The artist talks with the designer Oscar de la Renta and gallery owner William Acquavella earlier this fall at the opening of her show at the Museum of the City of New York. Photo by Julie Saad. Top: Detail of Roller Blades. Photo by Antoine Bootz. All images © Janet Ruttenberg and courtesy of Pointed Leaf Press

Collectors, gallerists and museum curators pride themselves on discovering new talent — perhaps a 16-year-old graffiti artist or someone constructing industrial-strength sculptures in a downtown warehouse in you-name-the-city. But who would have imagined that the first exhibition of a gifted heretofore unknown would be the work of a petite and elegant 82-year-old patrician? Her name: Janet K. Ruttenberg. The venue: The Museum of the City of New York. The theme: Central Park.
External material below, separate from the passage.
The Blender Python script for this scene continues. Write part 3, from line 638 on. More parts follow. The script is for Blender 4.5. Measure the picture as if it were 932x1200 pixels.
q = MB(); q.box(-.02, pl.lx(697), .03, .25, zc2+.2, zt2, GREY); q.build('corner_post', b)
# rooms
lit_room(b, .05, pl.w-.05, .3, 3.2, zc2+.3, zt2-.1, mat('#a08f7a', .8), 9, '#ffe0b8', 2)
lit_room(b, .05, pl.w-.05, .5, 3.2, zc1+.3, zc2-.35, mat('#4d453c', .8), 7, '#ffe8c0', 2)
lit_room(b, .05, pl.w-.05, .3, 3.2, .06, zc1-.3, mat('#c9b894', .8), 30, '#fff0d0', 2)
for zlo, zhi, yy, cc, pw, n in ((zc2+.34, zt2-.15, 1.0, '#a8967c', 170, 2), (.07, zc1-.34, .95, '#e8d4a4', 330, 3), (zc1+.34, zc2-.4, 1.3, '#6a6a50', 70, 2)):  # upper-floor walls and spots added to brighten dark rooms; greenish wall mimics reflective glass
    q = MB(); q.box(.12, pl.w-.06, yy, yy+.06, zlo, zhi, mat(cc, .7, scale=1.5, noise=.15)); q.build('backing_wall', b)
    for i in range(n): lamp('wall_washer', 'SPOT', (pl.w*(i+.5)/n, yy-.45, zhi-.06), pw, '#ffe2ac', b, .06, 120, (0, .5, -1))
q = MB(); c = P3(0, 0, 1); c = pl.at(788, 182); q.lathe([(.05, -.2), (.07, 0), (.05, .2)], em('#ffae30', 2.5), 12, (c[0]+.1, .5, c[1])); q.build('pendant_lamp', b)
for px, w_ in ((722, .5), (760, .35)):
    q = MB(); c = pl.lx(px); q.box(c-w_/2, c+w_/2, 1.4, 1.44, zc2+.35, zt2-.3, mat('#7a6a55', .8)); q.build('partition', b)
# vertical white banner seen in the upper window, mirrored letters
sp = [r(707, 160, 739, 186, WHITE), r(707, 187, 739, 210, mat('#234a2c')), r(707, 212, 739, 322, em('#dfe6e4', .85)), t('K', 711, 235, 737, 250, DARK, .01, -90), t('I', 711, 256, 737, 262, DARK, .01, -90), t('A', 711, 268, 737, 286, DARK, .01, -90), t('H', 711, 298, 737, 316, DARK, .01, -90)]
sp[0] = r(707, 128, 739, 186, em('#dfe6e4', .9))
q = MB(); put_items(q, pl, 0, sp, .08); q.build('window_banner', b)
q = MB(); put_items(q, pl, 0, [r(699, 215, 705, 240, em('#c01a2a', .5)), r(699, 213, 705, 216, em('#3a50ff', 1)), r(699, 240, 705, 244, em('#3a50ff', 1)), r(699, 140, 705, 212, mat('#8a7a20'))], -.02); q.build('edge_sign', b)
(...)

Born in Dubuque, Iowa, Ruttenberg has been quietly at her craft for decades, showing the results to few people (mostly family) and never selling or putting any of her pictures on public display — until now. For the past 15 years, her main concentration has been on, and in, Central Park. The New York Times has even dubbed her “the grand dame of park portraiture in New York City.”

Almost every day, Ruttenberg leaves her spacious, art-filled duplex overlooking the East River, goes across town to her studio on the Upper West Side, picks up her shopping cart of art supplies and then pushes it into the park. Once she finds her spot, she lays out one of her enormous canvasses on the grass and begins painting landscapes, people, whatever captures her eye. Like Renoir and Monet and other plein-air artists before her, she has taken a beloved greensward and all that goes on within its perimeters and captured it for the ages. And now, through January 4, 2014, nearly 20 of her large-scale oils and watercolors are on stunning pubic view in “Picturing Central Park.”

Study #2, a watercolor, is one of 17 paintings by Janet Ruttenberg on view at the MCNY. Photo by Malcolm Varon.

The Judgement of Paris (with Morning Glories), seen here at Ruttenberg’s Upper West Side studio, measures more than 16 feet long. Photo by Antoine Bootz

Study #8 incorporates graphite, watercolor, gouache, acrylic, gold leaf and watercolor collage. Photo by Malcolm Varon

A detail view of The Judgement of Paris (with Morning Glories), which is an oil on canvas with applied photographic and painted fragments. Photo by Antoine Bootz

None of this would have happened without the imploring of her daughter-in-law, TV journalist Perri Peltz, and her family friend George Fertitta, CEO of NYC & Company, a city-run organization aimed at promoting tourism. Ruttenberg was reluctant at first: She couldn’t understand why anyone would be interested. But they were.

Accompanying the exhibition is a limited-release of a related book, Gatherings, which reproduces what’s on display, but also tells of Ruttenberg’s personal history, her earlier work and her fascinating technique. Published by Pointed Leaf Press, it’s available at the museum’s shop for $95 (if, that is, you can still get a copy).

The museum sits at the corner of Fifth Avenue and 103rd Street, at the top of what’s known as Museum Mile — and just across the street from Central Park itself. Which means anyone attending the show can experience a double pleasure: seeing Ruttenberg’s vision of the park and then crossing Fifth Avenue to enjoy the real thing.